The lines from the top of the material below through the line containing "p = at_z(1521, 1032, 0);" are to be printed exactly, with pictures omitted.
+++
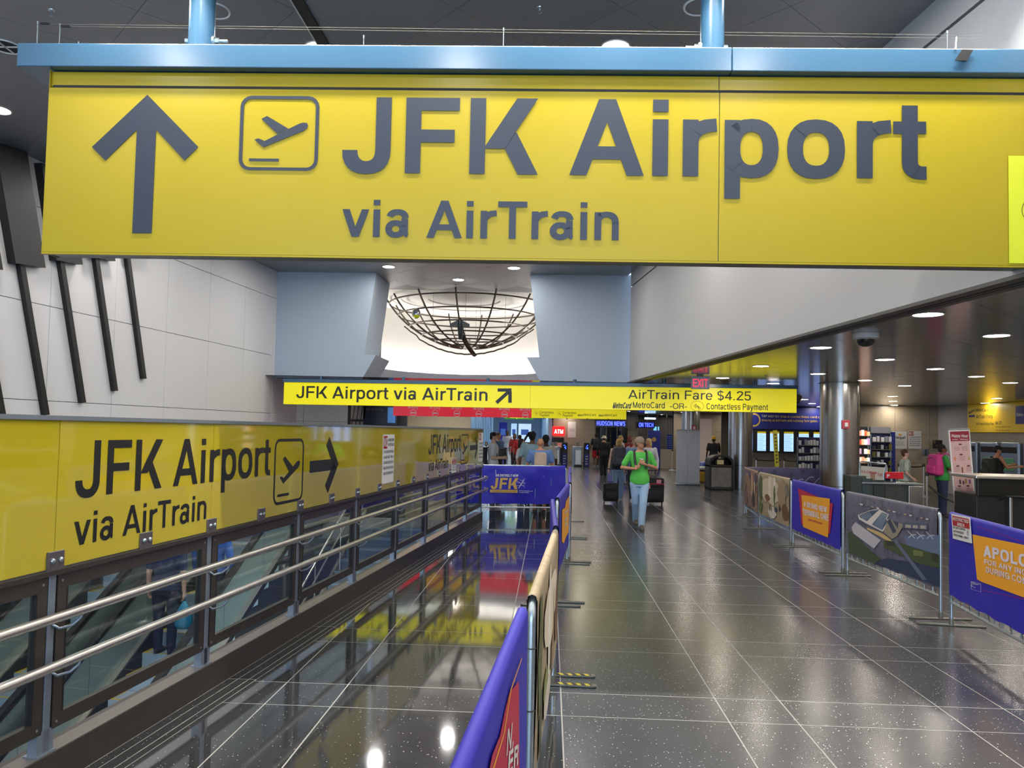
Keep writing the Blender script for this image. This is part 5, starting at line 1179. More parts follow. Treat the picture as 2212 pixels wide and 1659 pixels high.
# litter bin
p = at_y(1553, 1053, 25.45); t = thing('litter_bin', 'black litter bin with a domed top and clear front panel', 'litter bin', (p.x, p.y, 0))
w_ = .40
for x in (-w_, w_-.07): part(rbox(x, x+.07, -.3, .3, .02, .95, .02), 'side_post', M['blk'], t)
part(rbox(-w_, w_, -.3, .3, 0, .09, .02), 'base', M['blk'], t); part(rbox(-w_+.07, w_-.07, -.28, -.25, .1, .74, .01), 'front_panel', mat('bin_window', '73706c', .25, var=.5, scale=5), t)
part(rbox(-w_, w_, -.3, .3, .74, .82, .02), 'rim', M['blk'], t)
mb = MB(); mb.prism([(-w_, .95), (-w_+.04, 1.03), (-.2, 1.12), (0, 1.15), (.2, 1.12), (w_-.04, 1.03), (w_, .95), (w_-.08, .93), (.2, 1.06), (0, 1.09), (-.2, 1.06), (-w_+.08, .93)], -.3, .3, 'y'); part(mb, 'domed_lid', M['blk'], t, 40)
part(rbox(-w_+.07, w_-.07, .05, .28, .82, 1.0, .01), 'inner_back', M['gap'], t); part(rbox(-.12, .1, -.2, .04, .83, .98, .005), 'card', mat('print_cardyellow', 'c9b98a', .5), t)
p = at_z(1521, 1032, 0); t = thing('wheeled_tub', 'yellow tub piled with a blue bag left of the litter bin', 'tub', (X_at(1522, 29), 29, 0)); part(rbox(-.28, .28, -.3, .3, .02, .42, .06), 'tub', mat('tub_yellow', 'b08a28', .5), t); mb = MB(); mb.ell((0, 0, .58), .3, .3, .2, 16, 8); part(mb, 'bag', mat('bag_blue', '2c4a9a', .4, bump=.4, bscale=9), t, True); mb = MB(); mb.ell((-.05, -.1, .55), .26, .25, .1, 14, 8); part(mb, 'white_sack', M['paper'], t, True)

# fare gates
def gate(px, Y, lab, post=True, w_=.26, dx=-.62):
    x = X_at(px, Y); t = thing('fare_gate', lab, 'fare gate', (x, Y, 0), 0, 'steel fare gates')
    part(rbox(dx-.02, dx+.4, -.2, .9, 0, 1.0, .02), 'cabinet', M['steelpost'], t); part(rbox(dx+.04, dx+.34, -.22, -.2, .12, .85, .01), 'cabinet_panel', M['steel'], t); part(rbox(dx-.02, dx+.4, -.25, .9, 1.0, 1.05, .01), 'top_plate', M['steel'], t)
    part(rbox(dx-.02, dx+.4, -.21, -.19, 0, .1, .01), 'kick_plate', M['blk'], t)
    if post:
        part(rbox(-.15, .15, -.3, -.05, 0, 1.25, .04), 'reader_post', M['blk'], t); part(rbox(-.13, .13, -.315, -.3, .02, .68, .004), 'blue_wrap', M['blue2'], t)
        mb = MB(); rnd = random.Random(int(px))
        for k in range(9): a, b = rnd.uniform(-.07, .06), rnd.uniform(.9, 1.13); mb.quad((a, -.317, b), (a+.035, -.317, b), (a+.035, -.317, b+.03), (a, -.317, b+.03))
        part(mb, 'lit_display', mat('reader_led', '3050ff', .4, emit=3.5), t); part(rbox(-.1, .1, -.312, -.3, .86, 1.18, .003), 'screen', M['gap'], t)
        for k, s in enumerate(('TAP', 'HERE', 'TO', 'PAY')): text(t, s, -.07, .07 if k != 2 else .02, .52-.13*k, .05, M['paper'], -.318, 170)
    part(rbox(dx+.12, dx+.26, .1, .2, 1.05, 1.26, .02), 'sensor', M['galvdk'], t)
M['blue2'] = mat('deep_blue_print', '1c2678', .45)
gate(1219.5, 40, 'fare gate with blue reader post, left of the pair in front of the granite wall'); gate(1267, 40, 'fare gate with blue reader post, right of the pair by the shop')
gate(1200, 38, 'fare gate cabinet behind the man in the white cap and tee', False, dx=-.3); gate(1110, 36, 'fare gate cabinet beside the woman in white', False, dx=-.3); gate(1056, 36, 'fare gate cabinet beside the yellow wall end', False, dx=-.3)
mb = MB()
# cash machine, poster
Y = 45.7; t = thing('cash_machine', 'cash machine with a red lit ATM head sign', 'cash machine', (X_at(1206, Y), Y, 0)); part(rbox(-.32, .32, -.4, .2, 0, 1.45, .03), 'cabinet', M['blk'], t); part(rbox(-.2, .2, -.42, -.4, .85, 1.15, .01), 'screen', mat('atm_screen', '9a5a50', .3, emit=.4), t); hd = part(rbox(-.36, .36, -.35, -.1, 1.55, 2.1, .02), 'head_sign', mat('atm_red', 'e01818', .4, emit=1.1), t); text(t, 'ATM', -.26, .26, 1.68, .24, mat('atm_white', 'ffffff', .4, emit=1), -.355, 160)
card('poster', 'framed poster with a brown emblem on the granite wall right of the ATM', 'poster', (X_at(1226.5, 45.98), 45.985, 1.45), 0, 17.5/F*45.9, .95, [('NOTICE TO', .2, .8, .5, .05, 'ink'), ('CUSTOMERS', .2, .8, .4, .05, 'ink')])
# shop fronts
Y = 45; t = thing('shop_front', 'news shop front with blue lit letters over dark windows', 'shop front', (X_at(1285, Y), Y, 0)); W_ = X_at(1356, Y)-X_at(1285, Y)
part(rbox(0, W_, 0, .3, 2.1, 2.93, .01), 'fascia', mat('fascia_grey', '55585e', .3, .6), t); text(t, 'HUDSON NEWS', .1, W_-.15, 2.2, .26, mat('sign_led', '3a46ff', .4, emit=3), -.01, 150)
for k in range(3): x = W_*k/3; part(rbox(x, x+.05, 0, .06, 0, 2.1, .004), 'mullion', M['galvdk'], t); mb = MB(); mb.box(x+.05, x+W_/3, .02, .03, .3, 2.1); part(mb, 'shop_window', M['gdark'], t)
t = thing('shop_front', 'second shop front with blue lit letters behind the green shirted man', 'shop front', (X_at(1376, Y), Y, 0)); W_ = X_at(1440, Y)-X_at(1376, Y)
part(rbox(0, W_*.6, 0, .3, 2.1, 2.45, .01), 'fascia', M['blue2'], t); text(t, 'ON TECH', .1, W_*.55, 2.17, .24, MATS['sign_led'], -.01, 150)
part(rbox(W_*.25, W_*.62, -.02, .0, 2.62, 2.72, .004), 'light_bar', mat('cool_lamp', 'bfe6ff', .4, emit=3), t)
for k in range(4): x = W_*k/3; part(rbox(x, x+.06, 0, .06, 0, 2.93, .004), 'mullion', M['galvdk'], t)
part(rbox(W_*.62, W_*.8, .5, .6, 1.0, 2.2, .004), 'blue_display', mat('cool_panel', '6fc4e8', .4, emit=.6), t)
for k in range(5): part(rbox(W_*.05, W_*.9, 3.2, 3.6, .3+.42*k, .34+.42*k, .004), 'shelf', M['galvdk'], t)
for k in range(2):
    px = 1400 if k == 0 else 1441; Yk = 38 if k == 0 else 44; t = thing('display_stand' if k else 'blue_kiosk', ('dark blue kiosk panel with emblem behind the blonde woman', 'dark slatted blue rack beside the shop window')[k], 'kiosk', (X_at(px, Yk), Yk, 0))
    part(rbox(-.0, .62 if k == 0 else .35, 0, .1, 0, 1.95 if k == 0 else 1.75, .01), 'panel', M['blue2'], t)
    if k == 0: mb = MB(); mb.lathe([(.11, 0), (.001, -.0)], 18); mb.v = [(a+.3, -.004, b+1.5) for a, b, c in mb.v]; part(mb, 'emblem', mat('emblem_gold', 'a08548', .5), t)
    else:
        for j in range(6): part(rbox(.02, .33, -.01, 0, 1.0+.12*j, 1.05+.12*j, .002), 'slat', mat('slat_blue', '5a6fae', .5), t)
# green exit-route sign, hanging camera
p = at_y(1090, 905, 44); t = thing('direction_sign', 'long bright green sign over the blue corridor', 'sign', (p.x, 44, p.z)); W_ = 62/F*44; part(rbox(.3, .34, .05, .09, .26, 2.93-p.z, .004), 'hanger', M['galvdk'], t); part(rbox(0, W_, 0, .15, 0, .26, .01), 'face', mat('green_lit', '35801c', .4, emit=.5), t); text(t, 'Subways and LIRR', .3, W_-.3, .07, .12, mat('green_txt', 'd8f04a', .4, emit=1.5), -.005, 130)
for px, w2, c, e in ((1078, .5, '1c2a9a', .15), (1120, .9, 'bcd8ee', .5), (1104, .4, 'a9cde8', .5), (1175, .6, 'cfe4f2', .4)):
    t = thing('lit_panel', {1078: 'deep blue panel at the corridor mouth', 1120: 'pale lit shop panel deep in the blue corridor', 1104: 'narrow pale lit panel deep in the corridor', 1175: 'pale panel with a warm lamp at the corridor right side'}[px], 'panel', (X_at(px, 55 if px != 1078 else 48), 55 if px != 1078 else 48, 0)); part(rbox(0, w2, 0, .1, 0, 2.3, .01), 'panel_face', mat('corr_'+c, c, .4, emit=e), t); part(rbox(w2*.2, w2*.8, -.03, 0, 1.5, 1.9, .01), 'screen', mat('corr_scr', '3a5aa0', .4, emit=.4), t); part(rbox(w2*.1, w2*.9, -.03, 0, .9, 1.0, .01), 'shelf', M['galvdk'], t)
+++
* **CORRECT OUTPUT**
Keep writing the Blender script for this image. This is part 5, starting at line 1179. More parts follow. Treat the picture as 2212 pixels wide and 1659 pixels high.
# litter bin
p = at_y(1553, 1053, 25.45); t = thing('litter_bin', 'black litter bin with a domed top and clear front panel', 'litter bin', (p.x, p.y, 0))
w_ = .40
for x in (-w_, w_-.07): part(rbox(x, x+.07, -.3, .3, .02, .95, .02), 'side_post', M['blk'], t)
part(rbox(-w_, w_, -.3, .3, 0, .09, .02), 'base', M['blk'], t); part(rbox(-w_+.07, w_-.07, -.28, -.25, .1, .74, .01), 'front_panel', mat('bin_window', '73706c', .25, var=.5, scale=5), t)
part(rbox(-w_, w_, -.3, .3, .74, .82, .02), 'rim', M['blk'], t)
mb = MB(); mb.prism([(-w_, .95), (-w_+.04, 1.03), (-.2, 1.12), (0, 1.15), (.2, 1.12), (w_-.04, 1.03), (w_, .95), (w_-.08, .93), (.2, 1.06), (0, 1.09), (-.2, 1.06), (-w_+.08, .93)], -.3, .3, 'y'); part(mb, 'domed_lid', M['blk'], t, 40)
part(rbox(-w_+.07, w_-.07, .05, .28, .82, 1.0, .01), 'inner_back', M['gap'], t); part(rbox(-.12, .1, -.2, .04, .83, .98, .005), 'card', mat('print_cardyellow', 'c9b98a', .5), t)
p = at_z(1521, 1032, 0); t = thing('wheeled_tub', 'yellow tub piled with a blue bag left of the litter bin', 'tub', (X_at(1522, 29), 29, 0)); part(rbox(-.28, .28, -.3, .3, .02, .42, .06), 'tub', mat('tub_yellow', 'b08a28', .5), t); mb = MB(); mb.ell((0, 0, .58), .3, .3, .2, 16, 8); part(mb, 'bag', mat('bag_blue', '2c4a9a', .4, bump=.4, bscale=9), t, True); mb = MB(); mb.ell((-.05, -.1, .55), .26, .25, .1, 14, 8); part(mb, 'white_sack', M['paper'], t, True)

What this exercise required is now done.